O vizir pediu então que se chamassem alguns nobres que designou como testemunhas. Afonso mandou-os vir e começou a partida. Mas, dissemo-lo já, Ibne Amar era um tal jogador que ninguém lhe podia ganhar no Andaluz. E ante os olhos dos cortesãos bateu completamente o seu adversário. Quando o resultado da partida não ofereceu dúvidas, Ibne Amar disse:
- Ganhei o que tínhamos combinado?
- Sem dúvida. O que pedes?
- Que saias desta terra e entres na tua.
Afonso empalideceu, sentiu-se preso de uma grande agitação e entre outras coisas disse aos seus favoritos:
- Aqui está o que eu temia. E vós a tranquilizar-me...
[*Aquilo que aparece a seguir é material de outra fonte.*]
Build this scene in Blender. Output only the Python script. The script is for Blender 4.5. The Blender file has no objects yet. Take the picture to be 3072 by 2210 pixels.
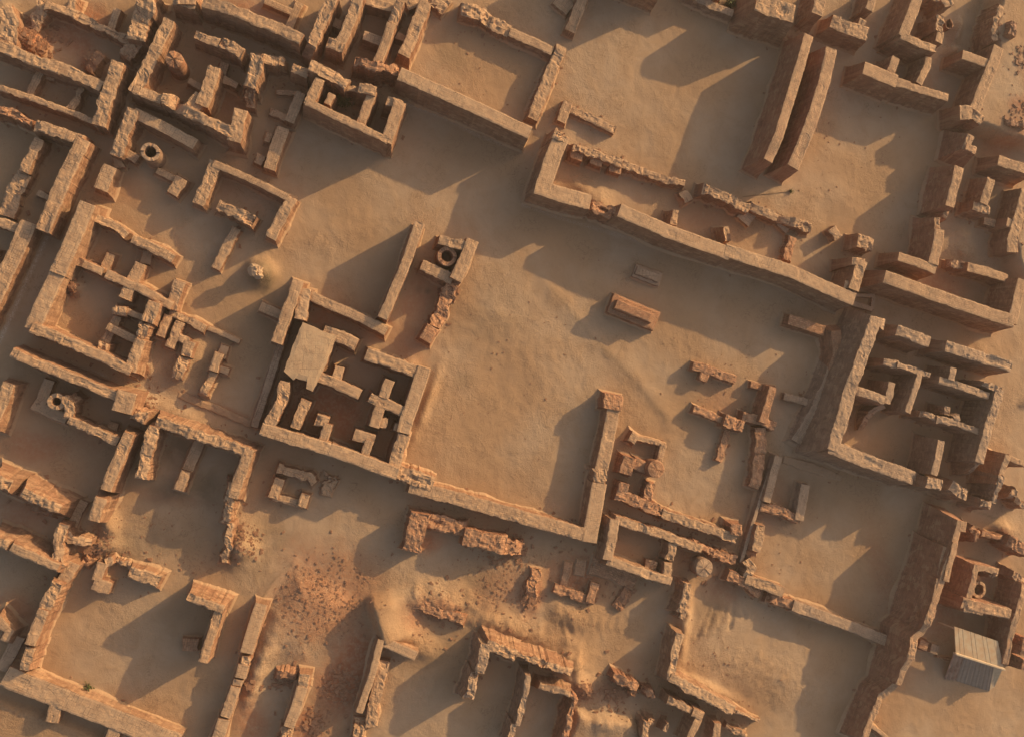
import bpy, math, random
import numpy as np
from mathutils import Vector, Quaternion, Matrix

random.seed(7)
SC = bpy.context.scene
COL = SC.collection

# ------------------------------------------------------------------ camera geometry
PW, PH, FPX = 3072.0, 2210.0, 2300.0
NADIR = (1030.0, 1150.0)
CAMH = 67.0
_n = Vector(((NADIR[0]-PW/2)/FPX, -(NADIR[1]-PH/2)/FPX, -1.0)).normalized()
CQ = _n.rotation_difference(Vector((0, 0, -1)))
CR = np.array(CQ.to_matrix())

TILES = {
 'A': (0, 0, 2.267), 'B': (1000, 0, 2.267), 'C': (2000, 0, 2.267),
 'D': (0, 720, 2.267), 'E': (1000, 720, 2.267), 'F': (2000, 720, 2.267),
 'G': (0, 1440, 2.267), 'H': (1000, 1440, 2.267), 'I': (2000, 1440, 2.267),
 'P': (2572, 0, 4.534), 'Q': (2572, 360, 4.534), 'R': (2572, 720, 4.534),
 'S': (2572, 1080, 4.534), 'T': (2572, 1440, 4.534), 'U': (2572, 1850, 4.534),
 'J': (0, 1850, 4.534), 'K': (500, 1850, 4.534), 'L': (1000, 1850, 4.534),
 'M': (1500, 1850, 4.534), 'N': (2000, 1850, 4.534)}

def ground_point(t, x, y, z=0.0):
    """survey point: where the sight line through a spot of the photo meets height z"""
    ox, oy, s = TILES[t]
    u, v = ox + x/s, oy + y/s
    d = CR @ np.array([(u-PW/2)/FPX, -(v-PH/2)/FPX, -1.0])
    k = (CAMH - z) / -d[2]
    return np.array([d[0]*k, d[1]*k])

def metres(t, x, y, w, z=0.0):
    a = ground_point(t, x, y-w/2, z); b = ground_point(t, x, y+w/2, z)
    c = ground_point(t, x-w/2, y, z); d = ground_point(t, x+w/2, y, z)
    return 0.5*(np.linalg.norm(a-b)+np.linalg.norm(c-d))

# ------------------------------------------------------------------ numpy value noise
def _hash(ix, iy, iz, seed):
    h = (ix*374761393 + iy*668265263 + iz*2147483647 + seed*974711) & 0xffffffff
    h = ((h ^ (h >> 13)) * 1274126177) & 0xffffffff
    h = h ^ (h >> 16)
    return (h & 0xffffff) / float(0xffffff)

def vnoise(x, y, z=0.0, seed=0):
    x = np.asarray(x, float); y = np.asarray(y, float); z = np.broadcast_to(np.asarray(z, float), x.shape)
    y = np.broadcast_to(y, x.shape)
    xi = np.floor(x).astype(np.int64); yi = np.floor(y).astype(np.int64); zi = np.floor(z).astype(np.int64)
    fx = x-xi; fy = y-yi; fz = z-zi
    fx = fx*fx*(3-2*fx); fy = fy*fy*(3-2*fy); fz = fz*fz*(3-2*fz)
    r = 0
    for a in (0, 1):
        for b in (0, 1):
            for c in (0, 1):
                w = (fx if a else 1-fx)*(fy if b else 1-fy)*(fz if c else 1-fz)
                r = r + w*_hash(xi+a, yi+b, zi+c, seed)
    return r*2-1

def fbm(x, y, z=0.0, seed=0, n=4):
    r = 0; a = 1.0; f = 1.0; t = 0
    for i in range(n):
        r = r + a*vnoise(np.asarray(x)*f, np.asarray(y)*f, np.asarray(z)*f, seed+i*17); t += a
        a *= .5; f *= 2.03
    return r/t

# ------------------------------------------------------------------ terrain
BUMPS = []      # (x, y, rx, ry, angle, height)
TERR = []       # (polygon, height, falloff)
WEDGE = []
RIDGE = []      # (polyline, width, height)

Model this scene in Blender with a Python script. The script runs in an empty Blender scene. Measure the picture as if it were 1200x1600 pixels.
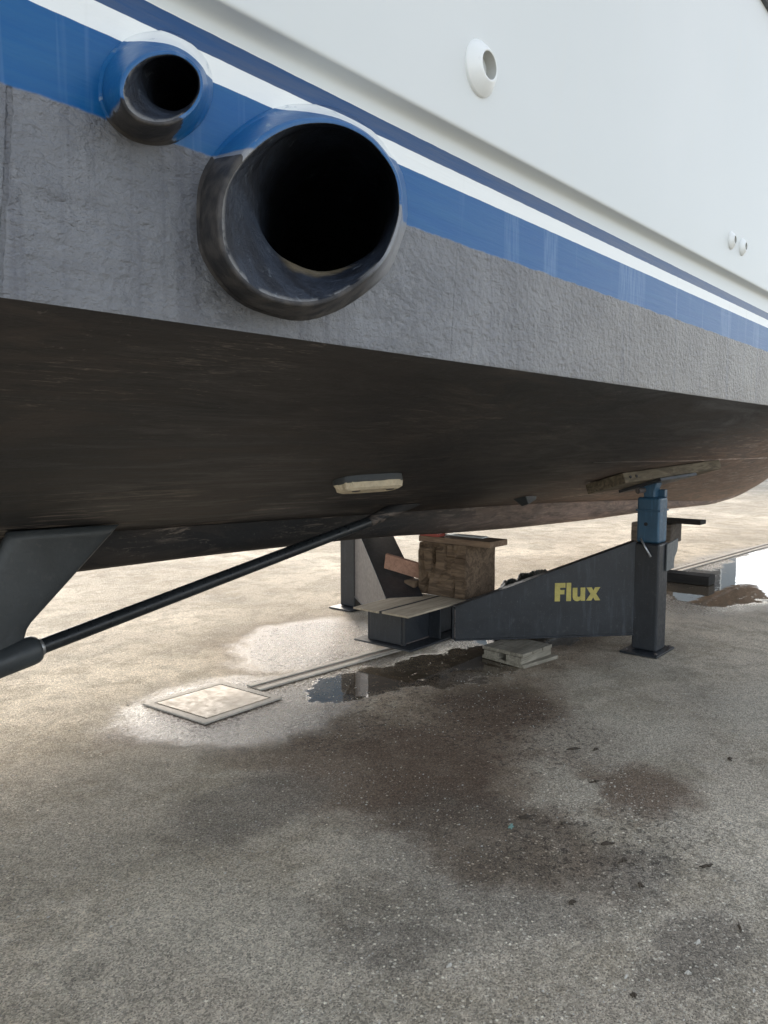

Por um instante perguntou-se a si mesmo se cumpriria a sua palavra e não continuaria a campanha, mas as pessoas do seu séquito fizeram-lhe ver a vergonha que seria o maior rei cristão da época atraiçoar a sua promessa. E insistiram com tanto acerto que acabou por se acalmar. Exigiu, no entanto, que naquele ano pagassem o dobro do tributo ordinário. Ibne Amar aceitou e mandou entregar a soma pedida a fim de conseguir a retirada imediata de Afonso. Graças à prudente e hábil conduta do vizir, Alá soube colocar assim os muçulmanos ao abrigo da violência dos cristãos. E Ibne Amar voltou a Sevilha para junto do seu senhor a quem achou encantado por tão feliz sucesso."
António Borges Coelho, Portugal na Espanha Árabe, vol. 2: História, Lisboa, Editorial Caminho, 1989, pp. 225-226.